======== Dataset section

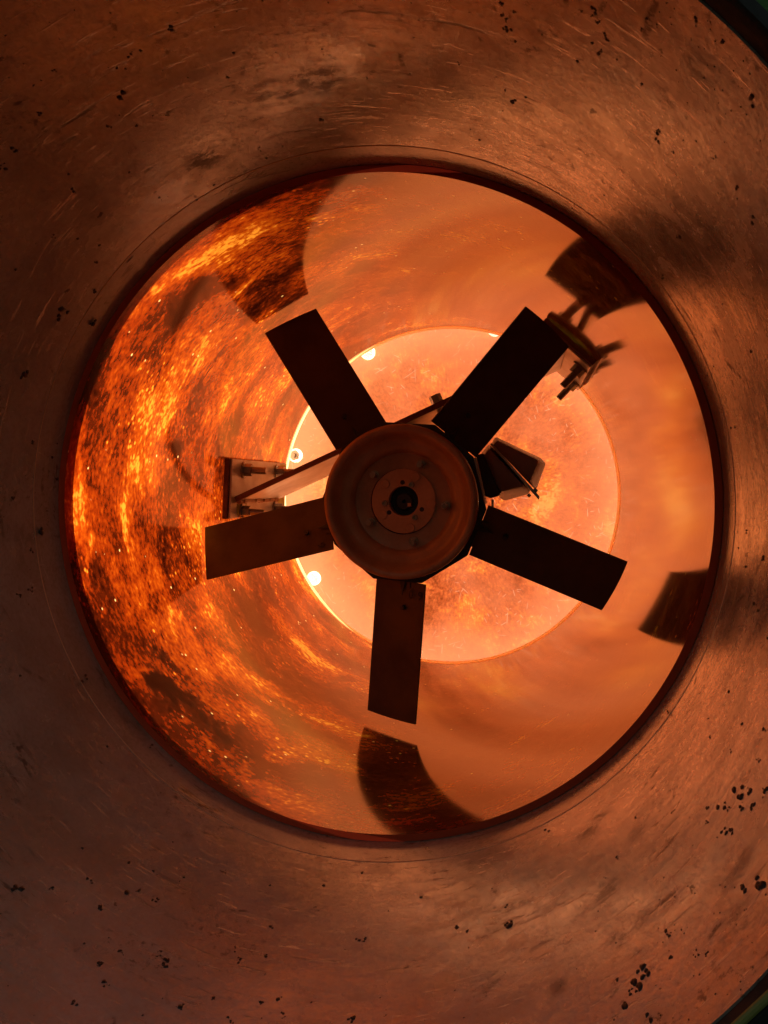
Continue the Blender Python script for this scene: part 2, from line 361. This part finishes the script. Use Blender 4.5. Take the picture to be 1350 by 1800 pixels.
# lap joint: a thin tab across the band beside the rim, upper left
b = MB(); pj = oncyl((250,468), 1.0); th = math.atan2(pj.z, pj.x)
for k in range(10):
    a0, a1 = th-.012+k*.0026, th-.012+(k+1)*.0026
    z0 = .9975
    b.add([(z0*math.cos(a),y,z0*math.sin(a)) for a in (a0,a1) for y in (Y_SEAM+.012,Y_RIM+.004)] + [(1.001*math.cos(a),y,1.001*math.sin(a)) for a in (a0,a1) for y in (Y_SEAM+.012,Y_RIM+.004)],
          [(0,1,3,2),(4,6,7,5),(0,2,6,4),(1,5,7,3),(0,4,5,1),(2,3,7,6)])
b.build('lap_joint', BAND, duct)

# crumbs of dried splatter stuck to the mouth lining
SPOTS = '''302,48,12 228,96,8 247,89,6 411,93,6 206,120,6 221,121,5 96,124,7 210,170,16 70,198,12 188,220,8 240,221,6 27,262,12 6,295,14 128,335,9 121,306,5 283,347,8
346,351,6 376,325,5 456,262,12 468,278,6 497,257,4 566,212,10 400,136,6 227,303,5 93,415,8 137,419,6 170,460,7 165,512,12 112,550,20 165,564,14 28,474,6 175,431,6 59,150,5
880,8,9 885,25,8 893,50,10 890,35,8 905,20,7 1045,15,10 1050,40,9 1060,60,10 1068,70,9 1022,20,7 1040,30,9 906,73,6 804,111,8 888,162,7 901,178,12 924,171,5 843,246,5
1137,32,8 1128,53,7 1057,92,10 1015,108,6 1041,76,6 1317,176,16 1153,231,10 1156,247,8 1182,269,7 1254,277,8 1128,148,6 1220,30,10 1247,37,8 1270,74,9 1006,366,4 1062,343,4
1325,385,10 1297,331,9 1190,417,10 1166,487,8 46,659,14 59,777,8 92,804,5 100,842,6 70,933,14 55,968,10 55,1035,12 33,1048,8 148,1192,14 32,1187,8 20,876,10 266,1309,7 189,1312,5
145,1491,6 160,1546,11 27,1561,18 91,1564,10 178,1595,13 224,1572,14 243,1567,8 276,1581,8 270,1531,6 227,1516,6 323,1542,5 291,1694,12 280,1672,7 278,1681,7 176,1694,11 212,1675,9
186,1728,11 320,1768,15 414,1669,9 420,1688,9 467,1680,8 478,1629,7 374,1755,9 461,1763,9 490,1755,10 630,1654,7 641,1652,7 636,1534,6 569,1556,6 620,1789,12 499,1787,8 130,1764,9 407,1794,9
1281,1216,6 1247,1295,7 1245,1263,4 1304,1273,6 1342,1282,6 1336,1338,8 1295,1390,18 1317,1390,12 1345,1387,12 1323,1417,14 1304,1420,12 1277,1420,12 1264,1421,10 1244,1445,9 1267,1460,18
1284,1462,9 1245,1420,10 1085,1510,9 890,1592,8 900,1625,18 890,1624,10 802,1631,8 821,1637,6 740,1577,6 962,1460,8 1117,1437,5 1337,1550,22 1305,1562,14 1180,1680,12 1175,1642,10 1225,1680,12
1242,1677,8 1127,1715,20 1115,1730,18 1140,1710,14 1100,1770,18 1110,1742,12 1085,1722,6 1122,1295,7 1173,1249,7 1285,1322,4 1140,1792,12 1320,618,6 1312,937,7 1341,980,8 1311,996,6 1331,1065,12 1348,1122,10 1298,963,4 1292,751,4'''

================

## Exercise:
Give an exact copy of the material, leaving out every picture.

## Solution for this exercise:
Continue the Blender Python script for this scene: part 2, from line 361. This part finishes the script. Use Blender 4.5. Take the picture to be 1350 by 1800 pixels.
# lap joint: a thin tab across the band beside the rim, upper left
b = MB(); pj = oncyl((250,468), 1.0); th = math.atan2(pj.z, pj.x)
for k in range(10):
    a0, a1 = th-.012+k*.0026, th-.012+(k+1)*.0026
    z0 = .9975
    b.add([(z0*math.cos(a),y,z0*math.sin(a)) for a in (a0,a1) for y in (Y_SEAM+.012,Y_RIM+.004)] + [(1.001*math.cos(a),y,1.001*math.sin(a)) for a in (a0,a1) for y in (Y_SEAM+.012,Y_RIM+.004)],
          [(0,1,3,2),(4,6,7,5),(0,2,6,4),(1,5,7,3),(0,4,5,1),(2,3,7,6)])
b.build('lap_joint', BAND, duct)

# crumbs of dried splatter stuck to the mouth lining
SPOTS = '''302,48,12 228,96,8 247,89,6 411,93,6 206,120,6 221,121,5 96,124,7 210,170,16 70,198,12 188,220,8 240,221,6 27,262,12 6,295,14 128,335,9 121,306,5 283,347,8
346,351,6 376,325,5 456,262,12 468,278,6 497,257,4 566,212,10 400,136,6 227,303,5 93,415,8 137,419,6 170,460,7 165,512,12 112,550,20 165,564,14 28,474,6 175,431,6 59,150,5
880,8,9 885,25,8 893,50,10 890,35,8 905,20,7 1045,15,10 1050,40,9 1060,60,10 1068,70,9 1022,20,7 1040,30,9 906,73,6 804,111,8 888,162,7 901,178,12 924,171,5 843,246,5
1137,32,8 1128,53,7 1057,92,10 1015,108,6 1041,76,6 1317,176,16 1153,231,10 1156,247,8 1182,269,7 1254,277,8 1128,148,6 1220,30,10 1247,37,8 1270,74,9 1006,366,4 1062,343,4
1325,385,10 1297,331,9 1190,417,10 1166,487,8 46,659,14 59,777,8 92,804,5 100,842,6 70,933,14 55,968,10 55,1035,12 33,1048,8 148,1192,14 32,1187,8 20,876,10 266,1309,7 189,1312,5
145,1491,6 160,1546,11 27,1561,18 91,1564,10 178,1595,13 224,1572,14 243,1567,8 276,1581,8 270,1531,6 227,1516,6 323,1542,5 291,1694,12 280,1672,7 278,1681,7 176,1694,11 212,1675,9
186,1728,11 320,1768,15 414,1669,9 420,1688,9 467,1680,8 478,1629,7 374,1755,9 461,1763,9 490,1755,10 630,1654,7 641,1652,7 636,1534,6 569,1556,6 620,1789,12 499,1787,8 130,1764,9 407,1794,9
1281,1216,6 1247,1295,7 1245,1263,4 1304,1273,6 1342,1282,6 1336,1338,8 1295,1390,18 1317,1390,12 1345,1387,12 1323,1417,14 1304,1420,12 1277,1420,12 1264,1421,10 1244,1445,9 1267,1460,18
1284,1462,9 1245,1420,10 1085,1510,9 890,1592,8 900,1625,18 890,1624,10 802,1631,8 821,1637,6 740,1577,6 962,1460,8 1117,1437,5 1337,1550,22 1305,1562,14 1180,1680,12 1175,1642,10 1225,1680,12
1242,1677,8 1127,1715,20 1115,1730,18 1140,1710,14 1100,1770,18 1110,1742,12 1085,1722,6 1122,1295,7 1173,1249,7 1285,1322,4 1140,1792,12 1320,618,6 1312,937,7 1341,980,8 1311,996,6 1331,1065,12 1348,1122,10 1298,963,4 1292,751,4'''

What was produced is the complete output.